Nemir Kirdar was born on October 28, 1936, in Kirkuk, Iraq, one of five sons of Amin Kirdar and Nuzhet Mohammed Ali Kirdar. His father was a governor of Kirkuk province and a member of parliament; his mother was a homemaker.

His family was associated with the Hashemite family that held power in Iraq during his youth, and Mr. Kirdar had imagined that he would follow a long line of male relatives into high political office. He was occasionally invited to the palace by King Faisal II to play chess or watch the latest Hollywood film.

This comfortable world of the elite vanished when the Iraqi monarchy was overthrown in 1958 in a bloody coup. At the time, Mr. Kirdar was in Istanbul attending Robert College, an American institution, and waiting for the young king’s planned visit to the city; he had promised to teach Mr. Kirdar water-skiing.

Seeing no future for himself in Iraq, Mr. Kirdar resolved to go to a place ”where it was possible to get a fresh start,” he wrote in a memoir, “Need, Respect, Trust” (2013). That turned out to be the United States. He earned a degree in economics from the University of the Pacific in Stockton, Calif., and joined his family in Phoenix, where he worked as a bank teller for $250 a month.

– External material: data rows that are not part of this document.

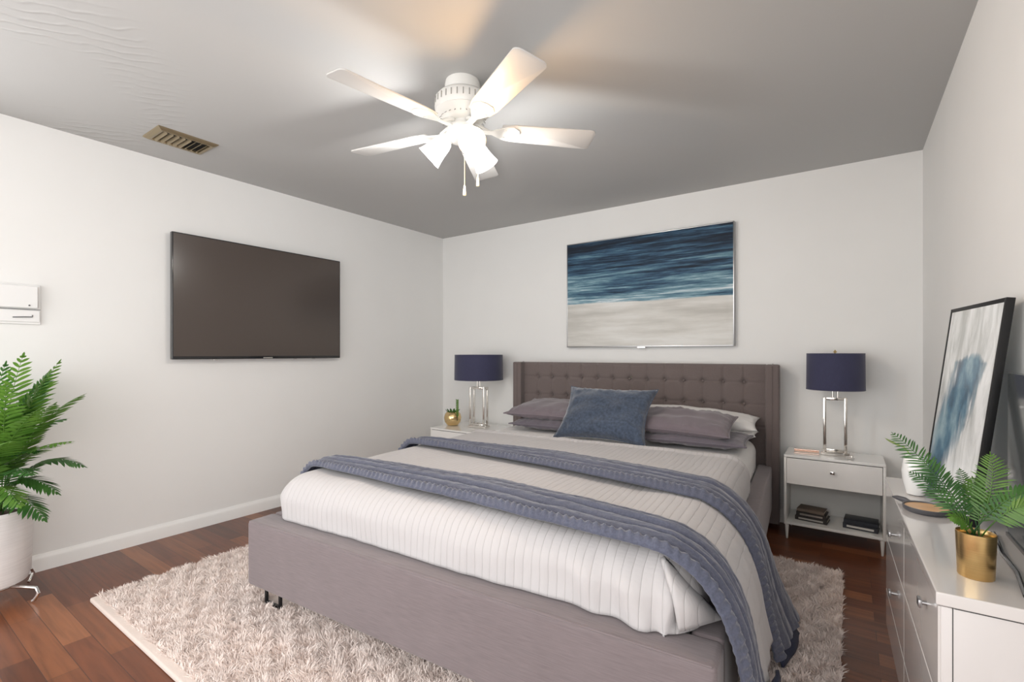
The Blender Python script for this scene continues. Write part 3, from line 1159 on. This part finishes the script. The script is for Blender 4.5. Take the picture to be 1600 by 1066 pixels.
def lamp(label, loc, sr_, sh, z0, fw, fh, fd, metal, rz, finial, group):
    t = thing('table_lamp', label, 'lamp', loc, rz, group)
    bar = .017
    boxo('base', (-fw / 2 - .012, -fd / 2 - .006, 0), (fw / 2 + .012, fd / 2 + .006, .022), metal, t, .002)
    fr = MB()
    for sy in ((-1, 1) if fd > .05 else (0,)):
        yc = sy * (fd / 2 - bar / 2)
        fr.box((-fw / 2, yc - bar / 2, .022), (-fw / 2 + bar, yc + bar / 2, .022 + fh), .0015)
        fr.box((fw / 2 - bar, yc - bar / 2, .022), (fw / 2, yc + bar / 2, .022 + fh), .0015)
        fr.box((-fw / 2 + bar, yc - bar / 2, .022 + fh - bar), (fw / 2 - bar, yc + bar / 2, .022 + fh), .0015)
        fr.box((-fw / 2 + bar, yc - bar / 2, .022), (fw / 2 - bar, yc + bar / 2, .022 + bar), .0015)
    if fd > .05:
        for sx in (-1, 1):
            xc = sx * (fw / 2 - bar / 2)
            fr.box((xc - bar / 2, -fd / 2 + bar, .022 + fh - bar), (xc + bar / 2, fd / 2 - bar, .022 + fh), .0015)
    fr.build('frame', metal, t, sharp=40)
    zt = z0 - loc[2]
    nk = MB()
    for s in (-1, 1):
        nk.tube([(s * .014, 0, .022 + fh - .004), (s * .014, 0, zt + sh * .5)], .005, 10)
    nk.lathe([(.012, zt + sh * .30), (.016, zt + sh * .31), (.016, zt + sh * .55), (.012, zt + sh * .56)], 16)
    nk.build('neck', metal, t)
    th = .003
    sd = MB().lathe([(sr_, zt), (sr_ * .985, zt + sh), (sr_ * .985 - th, zt + sh), (sr_ - th, zt)], 64, closed=True)
    shd = sd.build('shade', M['navy'], t)
    MB().lathe([(sr_ - th - .0004, zt + .002), (sr_ * .985 - th - .0004, zt + sh - .002), (sr_ * .985 - th - .0016, zt + sh - .002), (sr_ - th - .0016, zt + .002)], 64, closed=True).build('lining', M['shade_in'], shd)
    for zz in (zt + .003, zt + sh - .004):
        rg = MB()
        rr = sr_ - .002 if zz < zt + .05 else sr_ * .985 - .002
        rg.tube([(rr * math.cos(a * PI / 32), rr * math.sin(a * PI / 32), zz) for a in range(64)], .0035, 6, close=True)
        rg.build('trim_ring', M['navy'], shd)
    hp = MB()
    for a in range(3):
        an = a * 2 * PI / 3 + .4
        hp.tube([(0, 0, zt + sh - .03), ((sr_ - .01) * math.cos(an), (sr_ - .01) * math.sin(an), zt + sh - .008)], .0018, 6)
    hp.tube([(0, 0, zt + sh * .5), (0, 0, zt + sh - .02)], .003, 8)
    hp.build('harp', metal, t)
    if finial:
        MB().lathe([(.003, zt + sh - .03), (.004, zt + sh + .002), (.009, zt + sh + .006), (.010, zt + sh + .012), (.004, zt + sh + .018), (.002, zt + sh + .022)], 16).build('finial', M['brass'], t)


GL = 'navy drum lamps on the nightstands'
lamp('navy drum lamp with open chrome frame on the nightstand with books', (3.556, -.185, .5405), .158, .232, .957, .128, .345, .034, M['nickel'], R(6), True, GL)
lamp('navy drum lamp beside the gold bowl on the far left nightstand', (.735, -.29, .4805), .232, .240, .935, .165, .365, .085, M['nickel'], R(8), False, GL)

# rose gold tray on the right nightstand
t = thing('trinket_tray', 'small rose-gold tray lying in front of the lamp beside the bed', 'tray', (3.402, -.20, .5405), R(4))
boxo('plate', (-.07, -.05, 0), (.07, .05, .006), M['rose'], t, .002)
MB().tube([(-.07, .048, .010), (.07, .048, .010)], .006, 10).build('handle', M['rose'], t)
t = thing('glass_dish', 'small clear dish at the foot of the lamp by the dresser', 'dish', (3.635, -.27, .5405))
MB().lathe([(.012, 0), (.020, .002), (.023, .014), (.021, .015), (.017, .005), (.0001, .004)], 24).build('bowl', M['chrome'], t)


def book(name, label, loc, rz, w, d, h, cover, stripe=None, group=None, cat='book'):
    t = thing(name, label, cat, loc, rz, group)
    c = MB().box((-w / 2, -d / 2, 0), (w / 2, d / 2, .003), .001).box((-w / 2, -d / 2, h - .003), (w / 2, d / 2, h), .001)
    c.box((-w / 2, -d / 2, .003), (w / 2, -d / 2 + .004, h - .003), 0)
    cv = c.build('cover', cover, t, sharp=40)
    boxo('pages', (-w / 2 + .004, -d / 2 + .0045, .003), (w / 2 - .004, d / 2 - .005, h - .003), M['paper'], t, 0)
    if stripe:
        boxo('spine_band', (-w / 2 + .02, -d / 2 - .0008, h * .3), (w / 2 - .02, -d / 2 + .001, h * .7), stripe, cv, 0)
    return t


SZ = .1115
GB = 'books on the nightstand shelf'
book('book', 'bottom dark book of the left pile on the nightstand shelf', (3.435, -.20, SZ), R(-7), .175, .125, .026, M['book_dark'], M['silver_foil'], GB)
book('book', 'middle silver-banded book of the left pile on the shelf', (3.435, -.203, SZ + .026), R(-5), .165, .12, .028, M['book_dark'], M['silver_foil'], GB)
book('book', 'top taupe book of the left pile on the shelf', (3.432, -.195, SZ + .054), R(-8), .15, .115, .018, M['book_taupe'], None, GB)
book('book', 'black book with silver lettering band, on the right of the shelf', (3.69, -.20, SZ), R(-6), .175, .13, .030, M['book_navy'], M['silver_foil'], GB)
book('book', 'plain black book on top at the right of the shelf', (3.69, -.195, SZ + .030), R(-4), .17, .125, .022, M['book_navy'], None, GB)

# gold bowl with sprigs on the left nightstand
t = thing('gold_planter', 'round gold bowl with green sprigs on the far left nightstand', 'planter', (.43, -.32, .4805))
pr = [(.030, 0), (.055, .004), (.078, .035), (.085, .075), (.076, .112), (.058, .132), (.054, .131), (.070, .110), (.078, .075), (.070, .038), (.03, .012), (.0001, .011)]
MB().lathe(pr, 32).build('bowl', M['brass'], t)
MB().lathe([(.064, .115), (.0001, .122)], 24).build('soil', M['soil'], t)


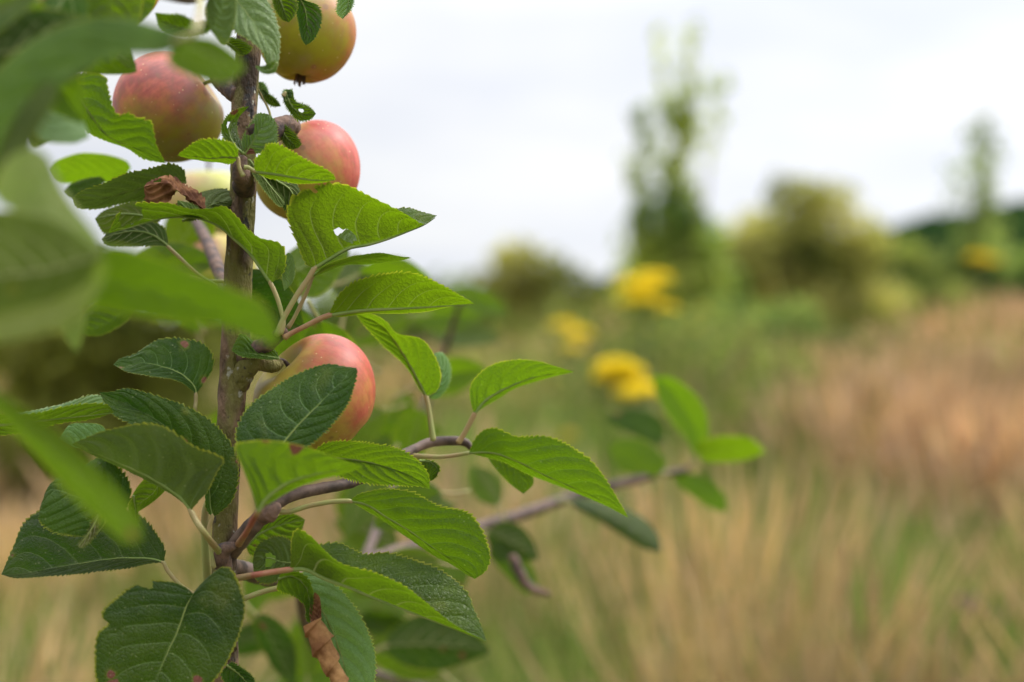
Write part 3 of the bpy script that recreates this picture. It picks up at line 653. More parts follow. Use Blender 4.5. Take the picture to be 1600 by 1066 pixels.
# L1, the holed leaf
lf(.69, [(492, 418), (515, 404), (544, 388), (575, 382), (603, 374), (635, 362), (662, 351), (683, 337)],
   R=[(478, 412), (461, 373), (448.5, 338), (452, 318), (463, 304), (491, 291), (524, 286), (548, 291), (570, 302), (612, 323), (646, 342), (663, 350)],
   L=[(500, 400), (525, 370), (560, 345), (600, 331), (635, 325), (662, 332)], mat='lite', dr=-1.3, dl=2.2, camber=.1,
   stalk=[(480, 438), (463, 463), (442, 500), (433, 524)], sr=.0013, holes=[(.36, -.19, .045, .12), (.42, -.95, .018, .05)], teeth=34, tooth=.0017, ripple=1.1,
   label='broad bright green leaf with a pale hole eaten beside its midrib')
# L2 edge-on below it
lf(.70, [(488, 433), (520, 415), (560, 406), (600, 403), (643, 403)], L=[(510, 414), (533, 405), (560, 398), (589, 396), (620, 400)], R=[(512, 424), (535, 413), (562, 412), (600, 409), (625, 407)][::1],
   dl=-2., dr=2., mat='mid', stalk=[(480, 455), (471, 474), (458, 500), (450, 512)], label='narrow leaf seen edge on under the holed leaf')
# L3
lf(.69, [(516, 492), (547, 487), (575, 484), (620, 482), (660, 480), (705, 477), (741, 474.5)],
   R=[(517, 484), (530, 460), (553, 441.5), (575, 434), (595, 429), (620, 427), (645, 427.5), (668, 434), (688, 443), (716, 460)],
   L=[(530, 495), (550, 494), (589, 490), (630, 489), (660, 487), (700, 480)], mat='lite', dr=-1.2, dl=1.6, stalk=[(500, 498), (477, 510), (455, 521), (444, 528)], sr=.0012, smat=M_STALKR, teeth=36,
   label='flat bright green pointed leaf reaching furthest right above the front apple')
# L4 long leaf to the left with the dead patch
lf(.69, [(423, 443), (411, 424), (390, 395), (368, 375), (345, 355), (322, 344), (298, 339), (253, 341), (197, 357), (169, 365)],
   L=[(440, 430), (446, 413), (443, 388), (430, 378), (406, 371), (388, 356), (370, 335), (350, 322), (325, 327), (296, 328), (262, 318), (240, 318), (215, 318), (187, 332)], mat='mid', dl=-1.2, R=('v', (.1, .7, .25), .022),
   stalk=[(430, 458), (437, 478), (443, 505), (438, 522)], sr=.0011, holes=[(.865, .62, .055, .55)], teeth=40, label='long curved leaf crossing the trunk with a chewed yellowing tip')
# folded top bit
lf(.69, [(318, 340), (300, 333), (277, 313)], L=[(308, 323), (290, 316)], R=[(296, 340), (280, 330)], mat='aqua', dl=.4, dr=-.2, nv=7, label='small pale turned up lobe of a leaf edge')
# dead brown curl
dl_ = lf(.695, [(322, 330), (300, 312), (278, 298), (262, 286), (240, 288), (225, 292)], L=[(316, 305), (296, 292), (270, 277), (250, 278), (232, 284)], R=[(290, 330), (272, 322), (262, 335), (246, 326), (230, 320), (226, 302)],
   mat='pale', dl=1., dr=.3, holes=[(.42, -.42, .15, .34), (.80, .6, .05, .3)], ripple=2.2, rib=False, camber=.3, teeth=14, tooth=.003, label='crisp brown dead leaf piece with a large hole')
dl_.data.materials.clear(); dl_.data.materials.append(M_DEAD)
# L7 behind
lf(.71, [(285, 345), (310, 332), (335, 318), (366, 312)], L=[(300, 310), (320, 298), (350, 295), (364, 303)], R=[(300, 345), (330, 335), (355, 326)], mat='pale', dl=1, label='rounded dull green leaf behind the dead brown piece')
# L5 dark leaves
lf(.74, [(262, 385), (238, 368), (210, 362), (180, 367), (158, 374)], L=[(262, 372), (255, 355), (230, 346), (200, 350), (172, 362)], R=[(240, 384), (205, 386), (169, 384)], mat='dark', dl=.8, dr=-.8,
   stalk=[(280, 402), (310, 430), (338, 448)], sharp=True, label='dark shaded leaf on a thin arched stalk left of the trunk')
lf(.75, [(250, 345), (225, 338), (190, 335), (148, 342)], L=[(245, 325), (230, 315), (200, 316), (165, 328)], R=[(235, 355), (200, 366), (165, 366)], mat='mid', dl=.8, dr=-.5)
# L6 olive
lf(.73, [(291, 285), (265, 285), (235, 290), (190, 302), (150, 312), (112, 310)], R=[(288, 268), (275, 258), (253, 257), (197, 272), (160, 288), (130, 298)], L=[(275, 300), (235, 312), (180, 322), (125, 326)], mat='pale', dr=-1., dl=1., ripple=1.5,
   label='felted olive leaf sloping down left above the brown patch')
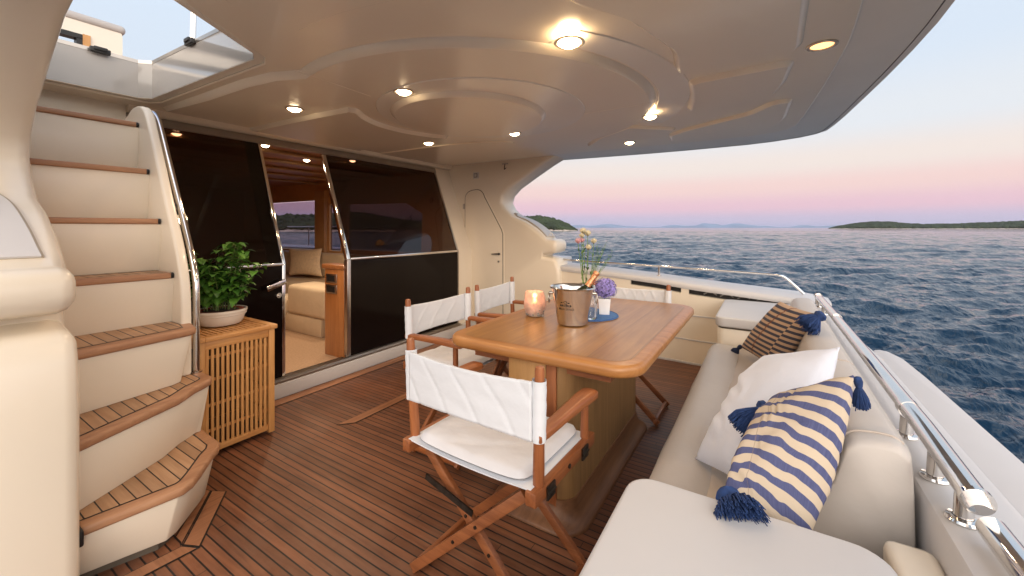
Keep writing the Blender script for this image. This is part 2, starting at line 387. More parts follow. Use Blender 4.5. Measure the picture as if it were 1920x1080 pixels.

In 1962, his brother, Nezir, persuaded him to return to Iraq, and Nemir spent the next six years working on a variety of business interests. But in an apparent effort to pressure an American company he represented, security forces arrested and jailed him in 1969 without charge. He was released after 10 days, but the experience led him to leave Iraq for good.

Mr. Kirdar made his way to New York, where he worked as bank trainee while getting an M.B.A. at Fordham University at night. He became an executive at Chase Manhattan Bank in 1974 and helped it tap into the growing wealth in Saudi Arabia and the United Arab Emirates during the 1970s oil boom. He rose quickly at Chase and accompanied the chairman and chief executive, David Rockefeller, on tours of the Persian Gulf region.